Pacte sur l'immigration et l'asile

Banalisation

d'Lëtzebuerger Land du 03.07.2008

Clac. Clac. Clac ! On les entendrait presque, ces lourdes portes de la forteresse Europe qui se ferment à double tour au fil de l’intégration européenne. Car la libre-circulation garantie pour ceux du dedans a pour écho l’exclusion de ceux du dehors. Lundi à Cannes, la Présidence française de l’Union européenne présentera, lors d’un conseil informel Jus­tice et Affaires intérieures (Jai), entre autres ce qu’elle appelle son « pacte sur l’immigration et l’asile », dont elle a fait une de ses quatre priorités. Le texte devrait être adopté à l’automne par le Conseil européen et a déjà fait, en amont, l’objet de larges consultations. Que la France de Nicolas Sar­kozy, très à droite sur la question, fai­sant paraître l’immigration des pays tiers comme un des fléaux du moment et dont le ministre en charge du dossier de l’immigration et proche du Président de la République, Brice Hortefeux, a réussi à faire passer un amendement qui impose désormais des tests ADN aux immigrés demandeurs d’un regroupement familial, veuille dicter la ligne à suivre par l’Europe des 27 sur la question – forcément, ça fait peur. 

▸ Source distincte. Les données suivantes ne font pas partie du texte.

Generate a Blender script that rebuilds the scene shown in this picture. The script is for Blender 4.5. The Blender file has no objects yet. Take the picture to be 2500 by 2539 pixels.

L’approche française très restrictive et l’esprit de suspicion contenus dans les premières ébauches du texte ont d’ail­leurs fait se braquer beaucoup de pays partenaires, comme l’Allemagne ou l’Es­pagne. Le credo de Paris d’une im­migration légale « choisie » très limitée, professionnelle et ciblée, devait in­clure un engagement de tous les pays membres de ne plus régulariser de fa­çon générale des générations de sans-papiers ou l’obligation d’introduire des « contrats d’accueil et d’intégration » dans tou­tes les législations nationales sur l’immigration sont deux des points les plus contestés. Le minis­tre luxembourgeois délégué à l’Immi­gration, Nicolas Schmit (LSAP) regret­te dans ce contexte qu’on ne discute plus, en Europe, de l’immigration que sous l’angle de l’illégalité, alors que le continent a besoin de ces nouveaux travailleurs, ne serait-ce que pour garder les taux de croissances actuels.

En fait, l’immigration semble être un de ces dossiers où les débats politiques sont à mille lieues aussi bien de la vie quotidienne des Européens que des besoins de l’économie. En se déplaçant de plus en plus vers la droite, beaucoup de gouvernements ont phagocyté l’extrême-droite et son discours xénophobe. Le Luxem­bourg n’y fait d’ailleurs pas exception : nombre des mesures prévues – et contestées – dans ce « pacte » français ont déjà été introduites en pratique ou le seront dans le cadre des réformes en cours. Ainsi, le gouvernement Juncker/Asselborn a décidé de ne plus faire de régularisation générale ; le ministère des Affaires étrangères veut accélérer les retours forcés et négocie des accords de ré­admission avec les pays d’origine. Les « contrats d’accueil et d’intégration » sont même expressément prévus dans le projet de loi sur l’intégration et celui sur l’immigration confère un large pouvoir d’appréciation sur les sorts individuels au seul ministre au lieu d’accorder des droits opposables. Ici aussi, on construit un centre de rétention, on rend l’accès à la nationalité luxembourgeoise plus difficile, et la moitié des députés européens luxembourgeois (Jean Spautz, Astrid Lulling, Lydie Polfer) ont voté pour la « directive de la honte » le mois dernier, permettant l’enfermement de gens innocents jusqu’à 18 mois, y compris de mineurs...

En fait, ce qui s’est banalisé, ces dernières années dans le discours et l’action politique, c’est la généralisation de la suspicion, proche de la xénophobie. Car même si tout le monde affirme ne pas être hostile à l’Autre, qu’on célèbre une hypothétique multiculturalité par des fêtes folkloriques et la création d’agences bidons, le soir, on préfère quand même fermer la porte à double tour. On ne sait jamais.